* [Source material]:
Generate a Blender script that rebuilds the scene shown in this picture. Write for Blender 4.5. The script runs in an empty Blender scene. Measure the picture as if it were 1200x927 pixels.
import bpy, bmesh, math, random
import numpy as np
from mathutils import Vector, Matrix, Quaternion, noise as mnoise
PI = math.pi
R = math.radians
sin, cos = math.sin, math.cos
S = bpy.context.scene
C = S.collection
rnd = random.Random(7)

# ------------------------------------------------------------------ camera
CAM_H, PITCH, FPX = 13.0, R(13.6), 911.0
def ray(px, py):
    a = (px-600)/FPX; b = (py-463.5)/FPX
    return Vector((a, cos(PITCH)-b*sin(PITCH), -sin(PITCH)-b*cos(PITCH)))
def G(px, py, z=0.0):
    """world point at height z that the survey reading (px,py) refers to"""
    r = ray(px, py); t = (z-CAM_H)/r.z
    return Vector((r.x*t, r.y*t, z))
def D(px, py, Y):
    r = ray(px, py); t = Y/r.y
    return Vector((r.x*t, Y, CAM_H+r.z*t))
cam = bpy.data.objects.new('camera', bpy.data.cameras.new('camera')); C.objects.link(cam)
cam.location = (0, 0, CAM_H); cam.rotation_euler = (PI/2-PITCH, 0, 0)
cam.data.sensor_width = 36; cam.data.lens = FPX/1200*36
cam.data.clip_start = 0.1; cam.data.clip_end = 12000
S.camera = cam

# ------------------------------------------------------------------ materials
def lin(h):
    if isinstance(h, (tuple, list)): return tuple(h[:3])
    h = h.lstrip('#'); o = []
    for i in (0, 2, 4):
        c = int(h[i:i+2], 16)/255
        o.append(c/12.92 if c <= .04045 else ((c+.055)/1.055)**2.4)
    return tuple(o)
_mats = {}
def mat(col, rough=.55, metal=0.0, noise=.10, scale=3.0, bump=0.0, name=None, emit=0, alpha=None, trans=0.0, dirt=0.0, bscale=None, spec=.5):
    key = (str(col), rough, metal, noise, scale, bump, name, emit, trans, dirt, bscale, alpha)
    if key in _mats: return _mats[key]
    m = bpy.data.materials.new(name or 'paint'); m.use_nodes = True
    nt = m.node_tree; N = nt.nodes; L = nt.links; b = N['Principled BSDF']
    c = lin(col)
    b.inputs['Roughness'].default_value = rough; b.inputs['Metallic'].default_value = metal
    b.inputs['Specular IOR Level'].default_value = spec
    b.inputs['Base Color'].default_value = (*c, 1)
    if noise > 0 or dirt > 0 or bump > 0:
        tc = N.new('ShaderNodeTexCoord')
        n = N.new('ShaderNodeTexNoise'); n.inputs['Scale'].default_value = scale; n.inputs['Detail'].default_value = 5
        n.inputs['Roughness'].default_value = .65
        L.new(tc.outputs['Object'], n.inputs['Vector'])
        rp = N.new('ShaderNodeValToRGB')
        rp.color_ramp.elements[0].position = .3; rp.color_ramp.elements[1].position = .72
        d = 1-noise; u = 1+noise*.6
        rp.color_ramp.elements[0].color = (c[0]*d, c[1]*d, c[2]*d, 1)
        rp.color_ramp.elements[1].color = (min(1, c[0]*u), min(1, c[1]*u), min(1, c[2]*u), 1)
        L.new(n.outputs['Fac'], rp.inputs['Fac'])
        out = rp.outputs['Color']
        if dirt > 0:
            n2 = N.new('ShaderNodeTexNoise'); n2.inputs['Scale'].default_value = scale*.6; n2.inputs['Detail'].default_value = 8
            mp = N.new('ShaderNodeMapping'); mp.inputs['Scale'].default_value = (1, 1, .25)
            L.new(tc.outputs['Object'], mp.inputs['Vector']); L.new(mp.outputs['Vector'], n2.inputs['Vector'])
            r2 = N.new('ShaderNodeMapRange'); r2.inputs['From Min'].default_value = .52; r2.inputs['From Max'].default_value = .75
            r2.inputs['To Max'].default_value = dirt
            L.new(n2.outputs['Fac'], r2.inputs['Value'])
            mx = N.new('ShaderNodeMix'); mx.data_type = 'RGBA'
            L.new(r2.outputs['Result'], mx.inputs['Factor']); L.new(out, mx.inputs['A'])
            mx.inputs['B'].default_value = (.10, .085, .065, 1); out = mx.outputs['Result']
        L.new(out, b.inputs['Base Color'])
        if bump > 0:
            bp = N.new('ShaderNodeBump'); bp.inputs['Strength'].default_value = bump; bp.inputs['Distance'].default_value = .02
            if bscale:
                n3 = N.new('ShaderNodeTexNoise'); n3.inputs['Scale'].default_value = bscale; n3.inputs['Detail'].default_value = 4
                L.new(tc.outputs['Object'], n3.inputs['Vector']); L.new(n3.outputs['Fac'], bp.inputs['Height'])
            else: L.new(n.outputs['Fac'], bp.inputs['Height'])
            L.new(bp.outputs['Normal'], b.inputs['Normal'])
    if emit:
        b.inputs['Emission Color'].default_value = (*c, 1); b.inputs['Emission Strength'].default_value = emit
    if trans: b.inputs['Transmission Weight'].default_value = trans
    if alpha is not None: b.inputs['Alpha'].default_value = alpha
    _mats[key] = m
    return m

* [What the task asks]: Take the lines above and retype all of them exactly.

* [Output of the task]:
Generate a Blender script that rebuilds the scene shown in this picture. Write for Blender 4.5. The script runs in an empty Blender scene. Measure the picture as if it were 1200x927 pixels.
import bpy, bmesh, math, random
import numpy as np
from mathutils import Vector, Matrix, Quaternion, noise as mnoise
PI = math.pi
R = math.radians
sin, cos = math.sin, math.cos
S = bpy.context.scene
C = S.collection
rnd = random.Random(7)

# ------------------------------------------------------------------ camera
CAM_H, PITCH, FPX = 13.0, R(13.6), 911.0
def ray(px, py):
    a = (px-600)/FPX; b = (py-463.5)/FPX
    return Vector((a, cos(PITCH)-b*sin(PITCH), -sin(PITCH)-b*cos(PITCH)))
def G(px, py, z=0.0):
    """world point at height z that the survey reading (px,py) refers to"""
    r = ray(px, py); t = (z-CAM_H)/r.z
    return Vector((r.x*t, r.y*t, z))
def D(px, py, Y):
    r = ray(px, py); t = Y/r.y
    return Vector((r.x*t, Y, CAM_H+r.z*t))
cam = bpy.data.objects.new('camera', bpy.data.cameras.new('camera')); C.objects.link(cam)
cam.location = (0, 0, CAM_H); cam.rotation_euler = (PI/2-PITCH, 0, 0)
cam.data.sensor_width = 36; cam.data.lens = FPX/1200*36
cam.data.clip_start = 0.1; cam.data.clip_end = 12000
S.camera = cam

# ------------------------------------------------------------------ materials
def lin(h):
    if isinstance(h, (tuple, list)): return tuple(h[:3])
    h = h.lstrip('#'); o = []
    for i in (0, 2, 4):
        c = int(h[i:i+2], 16)/255
        o.append(c/12.92 if c <= .04045 else ((c+.055)/1.055)**2.4)
    return tuple(o)
_mats = {}
def mat(col, rough=.55, metal=0.0, noise=.10, scale=3.0, bump=0.0, name=None, emit=0, alpha=None, trans=0.0, dirt=0.0, bscale=None, spec=.5):
    key = (str(col), rough, metal, noise, scale, bump, name, emit, trans, dirt, bscale, alpha)
    if key in _mats: return _mats[key]
    m = bpy.data.materials.new(name or 'paint'); m.use_nodes = True
    nt = m.node_tree; N = nt.nodes; L = nt.links; b = N['Principled BSDF']
    c = lin(col)
    b.inputs['Roughness'].default_value = rough; b.inputs['Metallic'].default_value = metal
    b.inputs['Specular IOR Level'].default_value = spec
    b.inputs['Base Color'].default_value = (*c, 1)
    if noise > 0 or dirt > 0 or bump > 0:
        tc = N.new('ShaderNodeTexCoord')
        n = N.new('ShaderNodeTexNoise'); n.inputs['Scale'].default_value = scale; n.inputs['Detail'].default_value = 5
        n.inputs['Roughness'].default_value = .65
        L.new(tc.outputs['Object'], n.inputs['Vector'])
        rp = N.new('ShaderNodeValToRGB')
        rp.color_ramp.elements[0].position = .3; rp.color_ramp.elements[1].position = .72
        d = 1-noise; u = 1+noise*.6
        rp.color_ramp.elements[0].color = (c[0]*d, c[1]*d, c[2]*d, 1)
        rp.color_ramp.elements[1].color = (min(1, c[0]*u), min(1, c[1]*u), min(1, c[2]*u), 1)
        L.new(n.outputs['Fac'], rp.inputs['Fac'])
        out = rp.outputs['Color']
        if dirt > 0:
            n2 = N.new('ShaderNodeTexNoise'); n2.inputs['Scale'].default_value = scale*.6; n2.inputs['Detail'].default_value = 8
            mp = N.new('ShaderNodeMapping'); mp.inputs['Scale'].default_value = (1, 1, .25)
            L.new(tc.outputs['Object'], mp.inputs['Vector']); L.new(mp.outputs['Vector'], n2.inputs['Vector'])
            r2 = N.new('ShaderNodeMapRange'); r2.inputs['From Min'].default_value = .52; r2.inputs['From Max'].default_value = .75
            r2.inputs['To Max'].default_value = dirt
            L.new(n2.outputs['Fac'], r2.inputs['Value'])
            mx = N.new('ShaderNodeMix'); mx.data_type = 'RGBA'
            L.new(r2.outputs['Result'], mx.inputs['Factor']); L.new(out, mx.inputs['A'])
            mx.inputs['B'].default_value = (.10, .085, .065, 1); out = mx.outputs['Result']
        L.new(out, b.inputs['Base Color'])
        if bump > 0:
            bp = N.new('ShaderNodeBump'); bp.inputs['Strength'].default_value = bump; bp.inputs['Distance'].default_value = .02
            if bscale:
                n3 = N.new('ShaderNodeTexNoise'); n3.inputs['Scale'].default_value = bscale; n3.inputs['Detail'].default_value = 4
                L.new(tc.outputs['Object'], n3.inputs['Vector']); L.new(n3.outputs['Fac'], bp.inputs['Height'])
            else: L.new(n.outputs['Fac'], bp.inputs['Height'])
            L.new(bp.outputs['Normal'], b.inputs['Normal'])
    if emit:
        b.inputs['Emission Color'].default_value = (*c, 1); b.inputs['Emission Strength'].default_value = emit
    if trans: b.inputs['Transmission Weight'].default_value = trans
    if alpha is not None: b.inputs['Alpha'].default_value = alpha
    _mats[key] = m
    return m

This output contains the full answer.